Mientras Carter veía cómo la Unión Soviética invadía Afganistán y consolidaba su poder en Asia Central, Biden permitió la debacle de Kabul, un episodio vergonzoso que recordó al mundo que, bajo presidentes débiles, Estados Unidos no es la potencia indiscutible que debería ser. Ambos convirtieron sus presidencias en símbolos de capitulación, y el precio lo pagaron no sólo los estadounidenses, sino también los aliados que dependían de un liderazgo fuerte.
El desastre en Irán fue para Carter lo que Afganistán fue para Biden: la evidencia de una política exterior torpe e ingenua. Carter permitió la caída del Sha, un aliado clave, y con ello abrió las puertas a un régimen islamista que sigue desestabilizando Oriente Medio. Biden, por su parte, ha coqueteado con la debilidad frente a potencias como Irán y Rusia, demostrando que no ha aprendido nada de los errores del pasado.
La crisis de los rehenes en Teherán, con 52 diplomáticos estadounidenses secuestrados durante 444 días, consolidó la percepción de Carter como un presidente débil. Del mismo modo, Biden ha permitido que potencias como China y Rusia desafíen abiertamente a Estados Unidos, erosionando la imagen del país en el escenario global. Carter habló de derechos humanos, mientras los soviéticos avanzaban. Biden habla de «diversidad» y «equidad» mientras Pekín y Moscú construyen un nuevo orden mundial basado en el autoritarismo.
En lo interno, Carter enfrentó una economía devastada por la estanflación, con inflación descontrolada y un estancamiento económico que hundió la calidad de vida de los estadounidenses. Biden, con su inflación rampante y su obsesión por financiar proyectos progresistas en detrimento de las clases medias, no se ha quedado atrás. Ambos presidentes comparten el dudoso honor de haber alienado a una nación que clamaba por liderazgo y soluciones.
Y aquí es donde entra el paralelismo con sus respectivos sucesores: Ronald Reagan y Donald Trump. Reagan, como Trump décadas después, fue todo lo contrario de su predecesor. Mientras Carter ofrecía sermones moralistas y discursos de derrota, Reagan llegó con un mensaje claro: restaurar el orgullo nacional, recuperar la fortaleza económica y reponer el liderazgo global. Trump, al igual que Reagan, ha devuelto a millones de estadounidenses la confianza en su país, enfrentándose sin complejos a los enemigos de Estados Unidos, ya fueran internos o externos.
Reagan entendió que la fuerza no se negocia; se impone. Su administración lideró la ofensiva que acabó con la Unión Soviética, un logro monumental que contrastó con las torpezas de Carter. Trump, por su parte, ha desafiado abiertamente a China y defendido los intereses nacionales frente al globalismo que Biden y Carter abrazaron.

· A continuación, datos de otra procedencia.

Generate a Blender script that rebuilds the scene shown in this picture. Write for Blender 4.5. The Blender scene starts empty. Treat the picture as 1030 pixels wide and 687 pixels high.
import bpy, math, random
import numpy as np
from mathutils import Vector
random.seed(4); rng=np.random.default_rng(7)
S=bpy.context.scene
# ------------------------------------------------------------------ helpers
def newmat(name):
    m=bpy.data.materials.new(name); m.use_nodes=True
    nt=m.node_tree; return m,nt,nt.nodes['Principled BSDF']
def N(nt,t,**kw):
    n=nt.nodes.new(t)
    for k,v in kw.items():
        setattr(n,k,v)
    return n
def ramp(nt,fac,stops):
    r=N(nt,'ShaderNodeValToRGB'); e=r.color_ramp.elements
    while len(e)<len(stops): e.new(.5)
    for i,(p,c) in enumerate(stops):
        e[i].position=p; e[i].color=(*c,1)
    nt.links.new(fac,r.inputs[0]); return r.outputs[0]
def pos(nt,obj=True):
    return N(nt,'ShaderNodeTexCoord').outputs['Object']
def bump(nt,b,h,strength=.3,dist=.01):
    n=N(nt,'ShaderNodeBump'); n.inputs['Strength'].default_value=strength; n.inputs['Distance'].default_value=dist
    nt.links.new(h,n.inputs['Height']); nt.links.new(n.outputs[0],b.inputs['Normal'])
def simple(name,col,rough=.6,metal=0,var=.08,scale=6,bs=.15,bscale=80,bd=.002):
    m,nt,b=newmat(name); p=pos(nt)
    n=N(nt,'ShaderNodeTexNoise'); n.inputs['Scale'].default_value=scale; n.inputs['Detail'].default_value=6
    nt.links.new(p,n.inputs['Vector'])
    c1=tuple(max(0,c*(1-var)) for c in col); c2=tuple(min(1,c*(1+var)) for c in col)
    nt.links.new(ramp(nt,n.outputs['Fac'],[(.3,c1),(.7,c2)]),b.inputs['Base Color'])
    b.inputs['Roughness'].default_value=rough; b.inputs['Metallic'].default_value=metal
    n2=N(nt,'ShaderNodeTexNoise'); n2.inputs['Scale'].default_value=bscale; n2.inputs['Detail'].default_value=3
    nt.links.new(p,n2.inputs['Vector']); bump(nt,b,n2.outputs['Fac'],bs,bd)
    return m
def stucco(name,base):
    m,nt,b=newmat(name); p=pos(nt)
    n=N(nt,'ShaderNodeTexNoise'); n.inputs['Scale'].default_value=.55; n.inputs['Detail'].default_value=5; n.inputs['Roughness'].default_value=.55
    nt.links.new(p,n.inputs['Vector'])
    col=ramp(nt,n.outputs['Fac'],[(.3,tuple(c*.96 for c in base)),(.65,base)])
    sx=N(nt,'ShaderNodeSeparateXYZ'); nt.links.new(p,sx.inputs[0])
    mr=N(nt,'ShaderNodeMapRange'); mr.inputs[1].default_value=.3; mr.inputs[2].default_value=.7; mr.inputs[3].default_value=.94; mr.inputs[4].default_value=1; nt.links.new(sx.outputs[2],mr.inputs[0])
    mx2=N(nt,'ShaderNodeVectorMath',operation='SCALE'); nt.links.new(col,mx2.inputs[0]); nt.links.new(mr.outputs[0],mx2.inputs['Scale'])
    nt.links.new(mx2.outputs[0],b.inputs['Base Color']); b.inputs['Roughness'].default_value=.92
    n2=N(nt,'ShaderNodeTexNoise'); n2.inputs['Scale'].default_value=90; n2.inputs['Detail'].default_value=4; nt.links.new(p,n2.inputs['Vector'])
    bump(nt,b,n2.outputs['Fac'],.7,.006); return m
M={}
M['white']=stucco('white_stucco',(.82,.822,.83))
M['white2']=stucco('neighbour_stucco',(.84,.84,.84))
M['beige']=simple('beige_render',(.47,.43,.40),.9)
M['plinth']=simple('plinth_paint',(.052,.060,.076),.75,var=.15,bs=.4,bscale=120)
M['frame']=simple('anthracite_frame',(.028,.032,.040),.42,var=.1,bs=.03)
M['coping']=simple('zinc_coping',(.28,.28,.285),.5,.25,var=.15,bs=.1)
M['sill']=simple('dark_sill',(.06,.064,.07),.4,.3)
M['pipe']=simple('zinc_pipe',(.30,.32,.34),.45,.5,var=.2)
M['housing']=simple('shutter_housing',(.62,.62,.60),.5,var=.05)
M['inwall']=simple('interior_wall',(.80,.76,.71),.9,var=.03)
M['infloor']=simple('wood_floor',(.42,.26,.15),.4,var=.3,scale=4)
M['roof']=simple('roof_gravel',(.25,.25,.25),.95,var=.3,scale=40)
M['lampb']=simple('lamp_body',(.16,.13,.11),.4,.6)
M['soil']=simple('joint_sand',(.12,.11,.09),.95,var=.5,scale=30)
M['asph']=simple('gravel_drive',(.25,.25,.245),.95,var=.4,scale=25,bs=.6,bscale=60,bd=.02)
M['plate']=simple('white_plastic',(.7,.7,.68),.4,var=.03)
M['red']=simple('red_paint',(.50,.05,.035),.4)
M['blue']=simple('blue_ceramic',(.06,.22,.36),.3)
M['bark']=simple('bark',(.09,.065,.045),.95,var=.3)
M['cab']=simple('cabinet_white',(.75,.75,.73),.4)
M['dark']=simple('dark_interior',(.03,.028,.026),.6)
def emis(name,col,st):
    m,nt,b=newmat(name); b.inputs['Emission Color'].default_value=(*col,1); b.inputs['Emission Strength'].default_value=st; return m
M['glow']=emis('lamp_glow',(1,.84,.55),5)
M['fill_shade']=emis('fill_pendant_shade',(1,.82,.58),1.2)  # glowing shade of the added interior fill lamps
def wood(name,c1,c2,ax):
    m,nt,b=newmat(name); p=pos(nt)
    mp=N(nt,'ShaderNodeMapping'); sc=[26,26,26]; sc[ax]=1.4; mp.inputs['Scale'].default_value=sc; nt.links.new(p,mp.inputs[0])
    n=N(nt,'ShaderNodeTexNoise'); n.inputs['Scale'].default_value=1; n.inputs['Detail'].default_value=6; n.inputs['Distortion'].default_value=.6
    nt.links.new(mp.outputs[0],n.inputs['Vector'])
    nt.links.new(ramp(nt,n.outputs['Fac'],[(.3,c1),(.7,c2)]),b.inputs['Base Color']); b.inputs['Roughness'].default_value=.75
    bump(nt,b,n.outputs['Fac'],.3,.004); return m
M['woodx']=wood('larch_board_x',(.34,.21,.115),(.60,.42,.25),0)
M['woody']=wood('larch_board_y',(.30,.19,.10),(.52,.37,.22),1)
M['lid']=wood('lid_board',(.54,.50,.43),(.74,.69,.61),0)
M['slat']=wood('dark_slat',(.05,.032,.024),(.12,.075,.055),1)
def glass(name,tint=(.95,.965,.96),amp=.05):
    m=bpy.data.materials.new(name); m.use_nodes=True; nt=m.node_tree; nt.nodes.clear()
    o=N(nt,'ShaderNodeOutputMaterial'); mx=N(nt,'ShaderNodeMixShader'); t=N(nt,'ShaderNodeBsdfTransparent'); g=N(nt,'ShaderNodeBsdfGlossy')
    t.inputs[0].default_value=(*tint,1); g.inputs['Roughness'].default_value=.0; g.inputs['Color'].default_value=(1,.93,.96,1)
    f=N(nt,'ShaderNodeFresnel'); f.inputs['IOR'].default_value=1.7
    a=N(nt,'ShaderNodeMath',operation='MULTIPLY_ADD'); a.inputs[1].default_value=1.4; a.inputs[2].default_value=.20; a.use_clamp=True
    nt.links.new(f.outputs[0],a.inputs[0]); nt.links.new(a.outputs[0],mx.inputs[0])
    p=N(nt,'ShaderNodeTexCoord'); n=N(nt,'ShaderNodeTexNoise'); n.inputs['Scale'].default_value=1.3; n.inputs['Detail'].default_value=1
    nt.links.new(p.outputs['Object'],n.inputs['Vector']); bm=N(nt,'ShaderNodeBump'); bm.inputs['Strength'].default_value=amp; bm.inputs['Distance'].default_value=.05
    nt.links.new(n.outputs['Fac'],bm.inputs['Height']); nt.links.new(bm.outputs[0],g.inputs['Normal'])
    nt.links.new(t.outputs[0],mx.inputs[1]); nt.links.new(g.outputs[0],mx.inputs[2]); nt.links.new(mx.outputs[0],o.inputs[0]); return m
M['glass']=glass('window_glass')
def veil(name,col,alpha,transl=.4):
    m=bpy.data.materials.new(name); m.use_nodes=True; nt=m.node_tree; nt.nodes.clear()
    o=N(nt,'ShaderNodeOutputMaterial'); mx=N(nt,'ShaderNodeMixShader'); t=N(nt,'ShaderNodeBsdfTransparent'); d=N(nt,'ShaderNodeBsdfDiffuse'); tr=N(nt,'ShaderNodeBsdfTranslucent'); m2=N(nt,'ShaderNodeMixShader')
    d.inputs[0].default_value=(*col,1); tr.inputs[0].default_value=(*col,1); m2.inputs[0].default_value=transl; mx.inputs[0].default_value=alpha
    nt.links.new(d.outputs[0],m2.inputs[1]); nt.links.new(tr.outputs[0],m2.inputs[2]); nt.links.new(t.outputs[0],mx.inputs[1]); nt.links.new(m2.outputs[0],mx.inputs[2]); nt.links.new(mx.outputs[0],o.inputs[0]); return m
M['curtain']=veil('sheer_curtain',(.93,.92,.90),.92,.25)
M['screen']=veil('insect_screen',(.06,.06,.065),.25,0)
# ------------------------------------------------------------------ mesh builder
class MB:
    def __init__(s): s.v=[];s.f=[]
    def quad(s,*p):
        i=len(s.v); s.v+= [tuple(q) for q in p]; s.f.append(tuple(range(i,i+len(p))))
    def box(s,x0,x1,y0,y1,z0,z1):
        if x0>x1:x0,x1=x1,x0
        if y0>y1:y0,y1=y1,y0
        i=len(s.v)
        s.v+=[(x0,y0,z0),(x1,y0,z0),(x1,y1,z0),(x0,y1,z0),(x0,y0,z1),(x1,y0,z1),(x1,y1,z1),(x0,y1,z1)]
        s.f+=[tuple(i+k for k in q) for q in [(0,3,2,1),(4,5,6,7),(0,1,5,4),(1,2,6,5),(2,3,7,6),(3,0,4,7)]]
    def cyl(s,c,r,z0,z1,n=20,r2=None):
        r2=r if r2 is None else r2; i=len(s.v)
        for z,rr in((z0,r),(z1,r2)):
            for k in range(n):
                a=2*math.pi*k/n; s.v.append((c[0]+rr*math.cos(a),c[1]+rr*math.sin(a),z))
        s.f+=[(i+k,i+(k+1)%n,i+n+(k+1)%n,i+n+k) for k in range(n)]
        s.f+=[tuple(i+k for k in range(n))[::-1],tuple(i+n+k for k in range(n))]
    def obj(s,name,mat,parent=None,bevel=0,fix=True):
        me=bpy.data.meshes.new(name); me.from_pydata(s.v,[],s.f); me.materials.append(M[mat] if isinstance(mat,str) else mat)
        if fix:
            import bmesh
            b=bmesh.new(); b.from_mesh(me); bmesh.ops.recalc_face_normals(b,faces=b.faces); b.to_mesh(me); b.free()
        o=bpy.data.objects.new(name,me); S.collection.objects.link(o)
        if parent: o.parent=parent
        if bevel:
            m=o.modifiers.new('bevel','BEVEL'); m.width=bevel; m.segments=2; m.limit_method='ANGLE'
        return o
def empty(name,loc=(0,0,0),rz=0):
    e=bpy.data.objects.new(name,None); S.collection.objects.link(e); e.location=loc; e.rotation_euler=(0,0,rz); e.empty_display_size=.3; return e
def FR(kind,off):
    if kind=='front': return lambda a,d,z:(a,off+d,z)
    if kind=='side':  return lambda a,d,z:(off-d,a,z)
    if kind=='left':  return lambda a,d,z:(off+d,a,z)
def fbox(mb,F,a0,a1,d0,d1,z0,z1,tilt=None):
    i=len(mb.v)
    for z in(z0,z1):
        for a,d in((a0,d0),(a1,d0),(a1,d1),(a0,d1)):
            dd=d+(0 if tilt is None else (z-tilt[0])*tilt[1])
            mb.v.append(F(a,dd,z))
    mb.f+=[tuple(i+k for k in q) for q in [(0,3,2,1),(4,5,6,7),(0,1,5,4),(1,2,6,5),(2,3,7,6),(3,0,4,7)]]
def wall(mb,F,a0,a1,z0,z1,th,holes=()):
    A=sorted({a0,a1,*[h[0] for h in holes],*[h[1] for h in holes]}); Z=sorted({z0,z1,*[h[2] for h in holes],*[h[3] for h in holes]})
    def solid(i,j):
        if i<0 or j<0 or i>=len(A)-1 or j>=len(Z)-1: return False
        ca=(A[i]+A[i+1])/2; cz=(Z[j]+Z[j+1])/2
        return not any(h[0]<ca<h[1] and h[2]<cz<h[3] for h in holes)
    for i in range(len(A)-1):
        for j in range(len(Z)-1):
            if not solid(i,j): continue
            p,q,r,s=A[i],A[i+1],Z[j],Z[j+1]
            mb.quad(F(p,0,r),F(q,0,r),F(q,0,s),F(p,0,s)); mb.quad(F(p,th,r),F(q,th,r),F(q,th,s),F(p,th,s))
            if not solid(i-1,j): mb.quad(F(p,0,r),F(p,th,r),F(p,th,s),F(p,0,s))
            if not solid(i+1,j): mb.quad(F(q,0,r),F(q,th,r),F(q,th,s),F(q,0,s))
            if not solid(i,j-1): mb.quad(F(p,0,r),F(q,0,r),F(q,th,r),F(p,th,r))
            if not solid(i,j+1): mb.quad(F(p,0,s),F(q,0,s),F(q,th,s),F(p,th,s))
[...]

Mientras Reagan reactivaba la economía con políticas de libre mercado, Carter culpaba al pueblo estadounidense de su «materialismo» en el tristemente célebre Discurso del Malestar. Trump, a su manera, pretende replicar de nuevo el éxito de Reagan revitalizando la economía y devolver empleos a Estados Unidos.
Hoy, la izquierda intenta reescribir la historia, pintando a Carter como un santo laico y, a Biden, como un abuelo empático que ha guiado al país. Pero la realidad es que ambos representan el fracaso de las ideas progresistas cuando se enfrentan a la dura realidad del mundo. Gobernar no es un ejercicio de vanidad moral; es una responsabilidad que requiere firmeza, estrategia y la voluntad de defender a tu nación. Carter, como Biden, pasará a la historia como un presidente que no estuvo a la altura de las circunstancias porque la historia no se escribe con discursos, sino con resultados. Y en eso, Reagan y Trump los superan con creces.